**Description of the task:**
Write out exactly the lines between the line containing "2962 pixels high." and the line containing "build_cactus()", including both of those lines, and nothing more.

## START Data supplied

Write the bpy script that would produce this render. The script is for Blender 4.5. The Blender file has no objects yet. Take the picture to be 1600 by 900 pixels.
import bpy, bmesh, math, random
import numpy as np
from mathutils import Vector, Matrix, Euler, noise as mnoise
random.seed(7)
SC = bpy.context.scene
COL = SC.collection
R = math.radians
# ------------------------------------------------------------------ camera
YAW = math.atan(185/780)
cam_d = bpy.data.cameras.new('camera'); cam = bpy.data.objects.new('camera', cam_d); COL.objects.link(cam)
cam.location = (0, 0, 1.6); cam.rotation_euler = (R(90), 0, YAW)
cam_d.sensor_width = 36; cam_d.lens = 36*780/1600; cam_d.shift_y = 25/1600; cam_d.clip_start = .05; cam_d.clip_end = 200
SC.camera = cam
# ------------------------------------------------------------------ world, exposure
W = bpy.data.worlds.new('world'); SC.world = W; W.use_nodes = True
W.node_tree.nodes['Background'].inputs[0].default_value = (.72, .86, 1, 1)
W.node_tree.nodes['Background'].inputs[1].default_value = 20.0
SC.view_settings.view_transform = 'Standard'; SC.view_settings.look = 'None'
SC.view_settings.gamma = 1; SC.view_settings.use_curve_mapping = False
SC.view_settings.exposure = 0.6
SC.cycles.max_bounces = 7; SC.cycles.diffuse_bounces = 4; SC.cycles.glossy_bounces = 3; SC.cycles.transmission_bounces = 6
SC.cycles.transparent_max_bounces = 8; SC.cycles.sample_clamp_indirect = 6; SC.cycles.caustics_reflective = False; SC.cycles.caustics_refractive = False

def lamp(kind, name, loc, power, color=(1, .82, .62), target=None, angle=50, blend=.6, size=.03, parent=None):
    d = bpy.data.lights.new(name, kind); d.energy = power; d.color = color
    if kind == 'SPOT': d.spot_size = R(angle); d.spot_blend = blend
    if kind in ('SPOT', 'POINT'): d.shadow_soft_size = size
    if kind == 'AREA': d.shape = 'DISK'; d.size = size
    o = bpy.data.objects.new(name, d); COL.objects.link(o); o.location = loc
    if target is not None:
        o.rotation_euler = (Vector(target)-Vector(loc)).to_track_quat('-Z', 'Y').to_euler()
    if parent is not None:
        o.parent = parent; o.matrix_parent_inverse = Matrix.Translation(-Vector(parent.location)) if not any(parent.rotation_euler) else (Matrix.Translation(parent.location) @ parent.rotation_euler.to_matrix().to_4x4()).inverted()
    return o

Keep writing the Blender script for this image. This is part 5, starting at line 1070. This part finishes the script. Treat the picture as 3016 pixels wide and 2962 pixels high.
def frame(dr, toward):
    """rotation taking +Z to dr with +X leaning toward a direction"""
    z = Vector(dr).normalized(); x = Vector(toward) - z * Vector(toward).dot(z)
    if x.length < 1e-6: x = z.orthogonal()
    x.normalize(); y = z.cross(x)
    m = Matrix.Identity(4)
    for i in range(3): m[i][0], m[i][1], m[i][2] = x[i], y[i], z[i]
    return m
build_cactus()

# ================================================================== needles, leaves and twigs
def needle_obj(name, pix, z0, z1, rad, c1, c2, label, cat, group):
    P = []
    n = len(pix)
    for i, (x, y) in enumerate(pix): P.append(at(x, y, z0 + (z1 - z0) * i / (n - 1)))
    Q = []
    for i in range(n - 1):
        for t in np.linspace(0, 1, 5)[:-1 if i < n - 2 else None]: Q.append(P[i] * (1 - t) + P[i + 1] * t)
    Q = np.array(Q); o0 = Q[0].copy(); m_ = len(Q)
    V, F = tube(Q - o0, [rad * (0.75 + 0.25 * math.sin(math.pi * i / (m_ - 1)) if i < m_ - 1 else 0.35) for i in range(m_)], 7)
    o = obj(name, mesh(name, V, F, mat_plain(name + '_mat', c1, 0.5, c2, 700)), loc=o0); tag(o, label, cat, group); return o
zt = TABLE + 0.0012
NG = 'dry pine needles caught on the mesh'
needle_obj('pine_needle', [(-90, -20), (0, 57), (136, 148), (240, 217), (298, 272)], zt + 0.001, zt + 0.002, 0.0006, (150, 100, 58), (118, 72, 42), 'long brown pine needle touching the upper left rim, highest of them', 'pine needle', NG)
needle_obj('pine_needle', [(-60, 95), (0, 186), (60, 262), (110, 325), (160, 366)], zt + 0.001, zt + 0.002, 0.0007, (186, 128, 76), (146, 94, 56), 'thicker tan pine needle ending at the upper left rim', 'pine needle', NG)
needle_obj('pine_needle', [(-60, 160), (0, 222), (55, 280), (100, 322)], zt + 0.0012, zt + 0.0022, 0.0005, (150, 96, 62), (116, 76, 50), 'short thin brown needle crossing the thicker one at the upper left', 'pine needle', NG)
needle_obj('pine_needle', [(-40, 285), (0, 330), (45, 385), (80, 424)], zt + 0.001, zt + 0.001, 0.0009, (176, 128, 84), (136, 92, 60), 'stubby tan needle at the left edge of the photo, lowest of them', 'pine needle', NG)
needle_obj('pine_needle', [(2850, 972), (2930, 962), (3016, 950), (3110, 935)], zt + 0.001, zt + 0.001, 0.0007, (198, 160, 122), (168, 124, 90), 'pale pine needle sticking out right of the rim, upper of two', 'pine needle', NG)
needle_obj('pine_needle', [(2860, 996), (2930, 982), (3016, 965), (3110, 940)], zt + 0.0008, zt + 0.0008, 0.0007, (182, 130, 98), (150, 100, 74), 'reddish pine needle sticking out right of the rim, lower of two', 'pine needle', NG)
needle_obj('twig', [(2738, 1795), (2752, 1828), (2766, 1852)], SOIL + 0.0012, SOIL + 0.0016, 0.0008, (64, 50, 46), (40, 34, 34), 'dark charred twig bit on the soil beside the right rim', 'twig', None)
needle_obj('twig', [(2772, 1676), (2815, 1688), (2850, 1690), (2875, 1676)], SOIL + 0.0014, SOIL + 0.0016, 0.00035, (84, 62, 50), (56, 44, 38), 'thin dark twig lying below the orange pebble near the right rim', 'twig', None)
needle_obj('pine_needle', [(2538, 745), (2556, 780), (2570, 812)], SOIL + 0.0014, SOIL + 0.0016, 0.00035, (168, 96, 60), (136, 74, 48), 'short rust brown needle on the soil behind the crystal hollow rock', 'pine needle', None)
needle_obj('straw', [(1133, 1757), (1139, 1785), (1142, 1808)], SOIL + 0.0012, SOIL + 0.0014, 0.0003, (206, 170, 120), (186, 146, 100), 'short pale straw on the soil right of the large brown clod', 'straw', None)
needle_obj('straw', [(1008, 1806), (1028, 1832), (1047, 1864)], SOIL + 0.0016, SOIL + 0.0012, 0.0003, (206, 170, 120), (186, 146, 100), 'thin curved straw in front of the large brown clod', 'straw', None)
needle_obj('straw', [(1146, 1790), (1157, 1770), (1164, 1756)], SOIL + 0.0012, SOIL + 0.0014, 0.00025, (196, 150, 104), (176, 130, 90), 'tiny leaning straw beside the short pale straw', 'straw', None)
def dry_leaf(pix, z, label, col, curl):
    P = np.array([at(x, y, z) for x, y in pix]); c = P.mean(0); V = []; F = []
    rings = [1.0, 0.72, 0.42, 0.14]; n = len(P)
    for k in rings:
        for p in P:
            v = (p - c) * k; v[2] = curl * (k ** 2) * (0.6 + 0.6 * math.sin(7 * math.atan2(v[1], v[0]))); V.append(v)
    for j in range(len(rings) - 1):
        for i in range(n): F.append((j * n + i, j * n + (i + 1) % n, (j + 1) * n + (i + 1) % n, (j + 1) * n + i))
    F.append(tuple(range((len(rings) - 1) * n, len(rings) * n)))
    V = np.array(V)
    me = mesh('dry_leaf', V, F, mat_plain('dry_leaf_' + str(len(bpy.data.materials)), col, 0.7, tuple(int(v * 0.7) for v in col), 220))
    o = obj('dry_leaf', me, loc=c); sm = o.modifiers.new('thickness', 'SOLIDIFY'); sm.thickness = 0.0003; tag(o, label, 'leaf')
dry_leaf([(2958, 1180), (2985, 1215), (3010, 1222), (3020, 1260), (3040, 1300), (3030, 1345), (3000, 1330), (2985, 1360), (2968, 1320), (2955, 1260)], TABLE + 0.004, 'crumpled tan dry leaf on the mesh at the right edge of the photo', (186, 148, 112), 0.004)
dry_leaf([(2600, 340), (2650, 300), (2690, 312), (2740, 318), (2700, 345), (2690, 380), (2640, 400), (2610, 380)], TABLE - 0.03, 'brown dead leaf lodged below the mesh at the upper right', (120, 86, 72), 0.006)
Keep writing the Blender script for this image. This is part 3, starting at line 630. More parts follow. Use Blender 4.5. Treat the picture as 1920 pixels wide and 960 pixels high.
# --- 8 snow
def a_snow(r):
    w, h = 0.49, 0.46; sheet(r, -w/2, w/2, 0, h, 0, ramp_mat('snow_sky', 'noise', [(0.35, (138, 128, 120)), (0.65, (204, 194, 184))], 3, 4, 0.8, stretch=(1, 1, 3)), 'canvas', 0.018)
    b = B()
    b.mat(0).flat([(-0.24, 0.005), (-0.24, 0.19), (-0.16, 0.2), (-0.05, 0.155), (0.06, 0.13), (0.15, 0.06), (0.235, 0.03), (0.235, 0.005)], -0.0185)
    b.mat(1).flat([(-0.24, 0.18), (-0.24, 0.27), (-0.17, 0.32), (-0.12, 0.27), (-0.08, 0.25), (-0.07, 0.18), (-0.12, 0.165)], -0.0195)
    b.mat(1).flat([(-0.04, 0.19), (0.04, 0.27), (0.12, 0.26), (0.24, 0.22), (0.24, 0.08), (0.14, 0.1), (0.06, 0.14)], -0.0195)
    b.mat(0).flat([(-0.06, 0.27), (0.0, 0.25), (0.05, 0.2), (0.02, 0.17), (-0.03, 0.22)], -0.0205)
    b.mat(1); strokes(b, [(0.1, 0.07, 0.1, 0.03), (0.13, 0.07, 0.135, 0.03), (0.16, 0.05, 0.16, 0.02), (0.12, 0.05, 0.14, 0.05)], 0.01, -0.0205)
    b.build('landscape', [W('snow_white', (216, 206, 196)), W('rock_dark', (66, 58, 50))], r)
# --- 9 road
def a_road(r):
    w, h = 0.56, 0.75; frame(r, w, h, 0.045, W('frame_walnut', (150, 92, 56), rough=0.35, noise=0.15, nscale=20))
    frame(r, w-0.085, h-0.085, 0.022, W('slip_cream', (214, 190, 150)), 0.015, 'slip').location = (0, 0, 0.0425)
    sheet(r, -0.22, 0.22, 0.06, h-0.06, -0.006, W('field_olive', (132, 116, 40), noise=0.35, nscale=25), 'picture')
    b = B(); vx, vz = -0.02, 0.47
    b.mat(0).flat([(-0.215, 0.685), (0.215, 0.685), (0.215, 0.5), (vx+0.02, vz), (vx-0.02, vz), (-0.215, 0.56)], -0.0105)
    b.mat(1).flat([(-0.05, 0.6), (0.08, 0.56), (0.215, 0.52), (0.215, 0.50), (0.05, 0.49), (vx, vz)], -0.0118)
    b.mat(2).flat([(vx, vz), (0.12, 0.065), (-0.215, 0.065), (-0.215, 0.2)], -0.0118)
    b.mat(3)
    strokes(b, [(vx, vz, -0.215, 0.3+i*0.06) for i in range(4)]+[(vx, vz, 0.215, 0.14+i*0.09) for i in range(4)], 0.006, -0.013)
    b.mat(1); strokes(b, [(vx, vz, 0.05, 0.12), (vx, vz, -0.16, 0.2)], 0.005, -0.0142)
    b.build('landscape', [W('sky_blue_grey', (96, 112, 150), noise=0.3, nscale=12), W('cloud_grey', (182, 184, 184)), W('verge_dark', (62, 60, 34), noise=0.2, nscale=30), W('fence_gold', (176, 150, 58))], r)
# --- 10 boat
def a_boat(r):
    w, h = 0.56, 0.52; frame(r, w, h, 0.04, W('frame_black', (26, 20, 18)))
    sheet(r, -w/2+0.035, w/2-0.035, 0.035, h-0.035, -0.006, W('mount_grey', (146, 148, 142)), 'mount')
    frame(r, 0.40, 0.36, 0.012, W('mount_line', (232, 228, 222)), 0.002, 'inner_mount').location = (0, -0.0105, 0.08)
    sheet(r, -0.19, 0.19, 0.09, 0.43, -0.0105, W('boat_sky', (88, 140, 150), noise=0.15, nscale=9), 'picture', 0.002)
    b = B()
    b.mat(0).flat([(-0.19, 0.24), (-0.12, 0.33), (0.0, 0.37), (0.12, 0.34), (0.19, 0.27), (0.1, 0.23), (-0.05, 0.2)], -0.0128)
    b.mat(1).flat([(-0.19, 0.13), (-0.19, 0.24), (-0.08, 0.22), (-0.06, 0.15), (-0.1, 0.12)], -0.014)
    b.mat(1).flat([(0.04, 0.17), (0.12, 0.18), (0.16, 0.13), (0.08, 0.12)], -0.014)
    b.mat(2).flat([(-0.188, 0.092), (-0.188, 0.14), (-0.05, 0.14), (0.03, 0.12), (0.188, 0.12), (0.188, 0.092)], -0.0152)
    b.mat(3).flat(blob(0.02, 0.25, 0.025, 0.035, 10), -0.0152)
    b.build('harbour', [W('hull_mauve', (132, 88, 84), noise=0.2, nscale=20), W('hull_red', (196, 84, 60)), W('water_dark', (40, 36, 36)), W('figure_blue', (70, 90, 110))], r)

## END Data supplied

**Full output:**
Keep writing the Blender script for this image. This is part 5, starting at line 1070. This part finishes the script. Treat the picture as 3016 pixels wide and 2962 pixels high.
def frame(dr, toward):
    """rotation taking +Z to dr with +X leaning toward a direction"""
    z = Vector(dr).normalized(); x = Vector(toward) - z * Vector(toward).dot(z)
    if x.length < 1e-6: x = z.orthogonal()
    x.normalize(); y = z.cross(x)
    m = Matrix.Identity(4)
    for i in range(3): m[i][0], m[i][1], m[i][2] = x[i], y[i], z[i]
    return m
build_cactus()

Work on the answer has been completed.